EU governments agreed on Friday to toughen up draft rules allowing law enforcement authorities to get electronic evidence directly from tech companies such as Facebook and Google stored in the cloud in another European country. From a report: The move underlines the growing trend in Europe to rein in tech giants whether on the regulatory front or the antitrust front. The e-evidence proposal also came in the wake of recent deadly terrorist attacks in Europe, pressure on tech companies to do more to cooperate with police investigations and people's growing tendency to store and share information on WhatsApp, Facebook, Viber, Skype, Instagram and Telegram.
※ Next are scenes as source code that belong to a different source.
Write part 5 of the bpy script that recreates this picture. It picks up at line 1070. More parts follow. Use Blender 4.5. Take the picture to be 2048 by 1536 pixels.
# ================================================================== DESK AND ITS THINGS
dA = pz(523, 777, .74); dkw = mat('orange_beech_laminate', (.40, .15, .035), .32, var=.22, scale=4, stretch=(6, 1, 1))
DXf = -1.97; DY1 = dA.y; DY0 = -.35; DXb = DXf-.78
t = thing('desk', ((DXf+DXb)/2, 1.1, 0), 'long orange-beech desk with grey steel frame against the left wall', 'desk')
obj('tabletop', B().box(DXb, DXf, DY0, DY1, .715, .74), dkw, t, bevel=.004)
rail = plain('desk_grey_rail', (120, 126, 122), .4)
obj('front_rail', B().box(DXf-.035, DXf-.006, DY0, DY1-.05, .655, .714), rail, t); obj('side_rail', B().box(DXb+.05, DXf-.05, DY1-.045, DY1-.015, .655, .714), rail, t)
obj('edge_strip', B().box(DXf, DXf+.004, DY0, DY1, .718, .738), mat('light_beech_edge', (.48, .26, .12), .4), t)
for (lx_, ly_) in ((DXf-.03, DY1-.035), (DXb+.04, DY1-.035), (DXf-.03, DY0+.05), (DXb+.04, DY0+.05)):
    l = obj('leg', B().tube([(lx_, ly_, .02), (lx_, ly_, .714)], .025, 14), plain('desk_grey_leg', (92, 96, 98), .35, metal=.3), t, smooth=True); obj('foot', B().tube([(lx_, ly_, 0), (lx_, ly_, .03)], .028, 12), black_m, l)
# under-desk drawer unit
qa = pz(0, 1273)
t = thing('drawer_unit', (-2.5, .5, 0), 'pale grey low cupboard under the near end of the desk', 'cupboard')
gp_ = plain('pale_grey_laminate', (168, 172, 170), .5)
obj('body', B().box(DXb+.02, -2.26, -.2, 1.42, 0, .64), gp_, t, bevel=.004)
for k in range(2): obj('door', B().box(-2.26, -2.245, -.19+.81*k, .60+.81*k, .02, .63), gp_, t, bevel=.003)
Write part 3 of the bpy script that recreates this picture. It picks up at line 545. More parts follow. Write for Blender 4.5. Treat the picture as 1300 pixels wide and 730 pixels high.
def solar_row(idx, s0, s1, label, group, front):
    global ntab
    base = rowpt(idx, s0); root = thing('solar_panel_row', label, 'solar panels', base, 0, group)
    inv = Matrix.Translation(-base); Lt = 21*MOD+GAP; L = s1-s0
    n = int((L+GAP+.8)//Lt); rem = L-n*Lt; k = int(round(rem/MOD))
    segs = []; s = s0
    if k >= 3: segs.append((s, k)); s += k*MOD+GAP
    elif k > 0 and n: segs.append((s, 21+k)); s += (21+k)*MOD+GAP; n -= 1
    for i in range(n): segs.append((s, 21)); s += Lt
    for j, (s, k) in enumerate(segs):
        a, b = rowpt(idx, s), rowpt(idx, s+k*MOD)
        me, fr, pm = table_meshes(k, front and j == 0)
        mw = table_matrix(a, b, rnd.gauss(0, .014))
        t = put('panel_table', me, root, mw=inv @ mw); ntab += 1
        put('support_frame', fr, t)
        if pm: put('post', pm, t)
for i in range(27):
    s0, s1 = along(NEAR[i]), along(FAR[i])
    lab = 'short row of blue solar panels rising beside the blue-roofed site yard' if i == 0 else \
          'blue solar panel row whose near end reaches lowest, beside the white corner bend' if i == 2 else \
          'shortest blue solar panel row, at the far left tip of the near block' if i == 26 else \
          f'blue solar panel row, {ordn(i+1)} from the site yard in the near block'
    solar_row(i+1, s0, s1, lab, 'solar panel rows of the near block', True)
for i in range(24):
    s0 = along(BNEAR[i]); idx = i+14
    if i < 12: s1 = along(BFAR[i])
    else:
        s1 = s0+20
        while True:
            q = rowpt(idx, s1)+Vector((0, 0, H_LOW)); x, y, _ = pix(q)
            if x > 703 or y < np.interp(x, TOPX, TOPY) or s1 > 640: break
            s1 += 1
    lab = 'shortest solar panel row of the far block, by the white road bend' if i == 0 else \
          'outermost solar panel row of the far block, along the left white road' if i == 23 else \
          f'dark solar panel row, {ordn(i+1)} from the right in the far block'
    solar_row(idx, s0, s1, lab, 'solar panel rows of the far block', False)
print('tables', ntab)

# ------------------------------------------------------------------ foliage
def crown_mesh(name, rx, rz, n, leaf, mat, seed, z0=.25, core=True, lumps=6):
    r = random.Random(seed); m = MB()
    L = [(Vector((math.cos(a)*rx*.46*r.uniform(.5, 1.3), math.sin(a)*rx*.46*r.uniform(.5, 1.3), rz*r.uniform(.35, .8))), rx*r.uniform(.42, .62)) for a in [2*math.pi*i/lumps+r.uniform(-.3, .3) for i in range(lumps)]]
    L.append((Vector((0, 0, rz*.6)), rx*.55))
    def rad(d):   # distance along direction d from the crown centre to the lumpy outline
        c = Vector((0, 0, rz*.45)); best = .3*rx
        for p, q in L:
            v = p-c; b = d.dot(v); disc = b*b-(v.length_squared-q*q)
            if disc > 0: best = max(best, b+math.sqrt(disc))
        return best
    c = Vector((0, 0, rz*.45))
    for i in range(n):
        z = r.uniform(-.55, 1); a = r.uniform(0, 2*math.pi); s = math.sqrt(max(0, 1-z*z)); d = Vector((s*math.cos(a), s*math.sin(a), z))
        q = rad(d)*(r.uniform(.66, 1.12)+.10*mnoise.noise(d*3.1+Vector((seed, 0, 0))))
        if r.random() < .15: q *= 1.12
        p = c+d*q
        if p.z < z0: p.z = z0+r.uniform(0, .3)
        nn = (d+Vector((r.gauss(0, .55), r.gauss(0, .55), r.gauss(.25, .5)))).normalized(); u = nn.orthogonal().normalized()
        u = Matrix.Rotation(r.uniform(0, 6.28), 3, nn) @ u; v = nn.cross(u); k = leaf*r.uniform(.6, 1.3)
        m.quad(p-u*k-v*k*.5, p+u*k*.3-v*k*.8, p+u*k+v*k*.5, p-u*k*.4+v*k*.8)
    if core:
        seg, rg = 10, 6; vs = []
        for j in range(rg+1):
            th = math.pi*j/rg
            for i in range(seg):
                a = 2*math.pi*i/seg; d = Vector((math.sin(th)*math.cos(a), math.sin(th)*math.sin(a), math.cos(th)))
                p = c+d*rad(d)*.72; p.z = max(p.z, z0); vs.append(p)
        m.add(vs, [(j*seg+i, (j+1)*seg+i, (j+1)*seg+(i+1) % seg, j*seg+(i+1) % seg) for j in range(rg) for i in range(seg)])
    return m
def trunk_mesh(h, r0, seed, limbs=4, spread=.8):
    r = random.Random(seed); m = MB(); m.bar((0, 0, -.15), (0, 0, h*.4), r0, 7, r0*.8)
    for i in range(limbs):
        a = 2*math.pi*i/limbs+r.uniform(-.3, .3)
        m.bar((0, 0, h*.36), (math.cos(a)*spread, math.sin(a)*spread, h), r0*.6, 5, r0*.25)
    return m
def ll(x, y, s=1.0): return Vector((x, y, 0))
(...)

The European Commission, the EU executive, came up with the draft legislation in April, which includes a 10-day deadline for companies to respond to police requests or 6 hours in emergency cases, and fines up to 2 percent of a company's global turnover for not complying with such orders. The proposal covers telecoms services providers, online marketplaces and internet infrastructure services providers and applies to subscriber data and other data on access, transactional and content.

3 of 19 comments (clear)

  1. NAZIS won... by quantic_oscillation7 · · Score: 2

    well looks like it....

    1. Re:NAZIS won... by gweihir · · Score: 2

      They did not win yet. The holy grail is forbidding any non-backdoored encryption.

      --
      Most ACs are not even worth the keystrokes to insult them. Be generically insulted by this and ignored otherwise.
  2. doesn't matter to me by olsmeister · · Score: 2

    Since I reside in the Apple ecosystem, all of the evidence of my wrongdoings are actually iEvidence.